The Software Blockade: This week’s core development was the news that the U.S. administration is actively drafting plans to restrict the global export of products made with or containing U.S. software. Because almost “everything imaginable” relies on American software, from laptops to commercial jet engines, this move would be a massive escalation and severely disrupt global supply chains.

On one side, the U.S. administration, aiming to use tariffs and technological export controls to reduce the trade deficit and push for “reciprocal” trade. On the other, the Chinese government, using its control over key manufacturing inputs, like rare earths, as a powerful counter-tool.

Why It Matters

The real-time market reaction this week perfectly illustrates how geopolitical sentiment drives volatility, especially in safe-haven assets.

The key fundamental driver behind the market’s swings was the conflict between the fear of escalation (tariffs/software ban) and the hope for de-escalation (a potential truce at the upcoming APEC meeting in South Korea).

Market Reaction:

Gold (XAU/USD) Plunged: After reaching an all-time high of over $4,380 per ounce on Monday, October 20th, it experienced a massive correction. On Tuesday, October 21st, Gold prices plunged 5%—one of the sharpest single-day drops since 2020.

This reversal was fueled by signals from President Trump that he was optimistic about striking a “fair” deal soon, overriding the fear of the 100% tariff threat.

Global Equities: Stock markets often react poorly to trade war threats due to the uncertainty they create for corporate profits. However, the optimism about the upcoming meeting acted as a strong counter-force, keeping major indices from collapsing despite the aggressive threats.

Key Lessons for Traders

The events of this week offer several important lessons for anyone navigating the markets:

1. Geopolitical Hope Can Override Geopolitical Fear in an Instant

Markets often price in the worst-case scenario.
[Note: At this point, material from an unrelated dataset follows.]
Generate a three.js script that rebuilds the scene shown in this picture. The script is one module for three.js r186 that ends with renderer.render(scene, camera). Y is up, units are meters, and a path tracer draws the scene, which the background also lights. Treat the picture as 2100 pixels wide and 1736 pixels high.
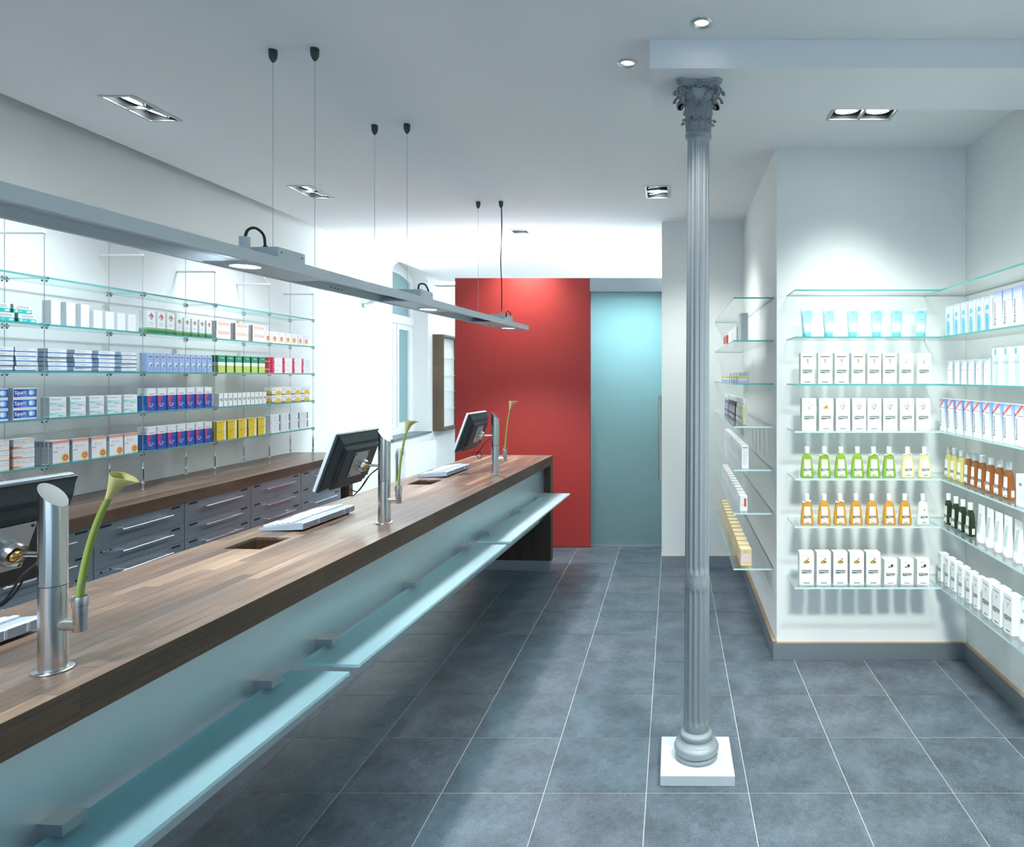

When there’s even a slight hint that the worst won’t likely happen, the fear premium evaporates rapidly.

Why It Matters: Gold’s 5% crash was not caused by an economic report, it was caused by one optimistic quote about a meeting. As a trader, you must recognize that political rhetoric, especially surrounding trade talks, can trigger sudden violent reversals in safe-haven assets.

2. The Core Fight is Now About Technology and Supply Chains

Modern trade wars target high-value inputs, not just consumer goods.

Why It Matters: The focus on rare earths and U.S. software shows that the fight is about who controls the technology of the future. This is critical for traders because it makes the tech and industrial sectors highly sensitive to any trade news. Watch companies reliant on these specific inputs.

3. Know Your Currency Pair’s Political Sensitivity

The USD/CNH pair is a direct gauge of U.S.-China sentiment.

Why It Matters: Trading USD/CNH requires understanding that Beijing actively manages the CNH’s stability. While aggressive U.S. threats tend to push the pair higher (weaker yuan), the political desire for a stable exchange rate before talks can keep it rangebound.

THE BOTTOM LINE

This week reinforced that the U.S.-China conflict is an escalating technological trade war that drives sharp, sentiment-based volatility. The 100% tariff threat and the proposed U.S. software blockade are the two biggest levers currently being pulled.

For market players, the most important event to watch now is the upcoming meeting between President Trump and President Xi in South Korea. The rhetoric surrounding that event will determine if the recent gold selloff turns into a trend or just a temporary pause before new highs.

Remember that in a market driven by sudden geopolitical shifts, risk management is your best tool. Keep your position sizes small, and never assume that a trend (like gold’s recent rally) will continue indefinitely when high-stakes political talks are looming.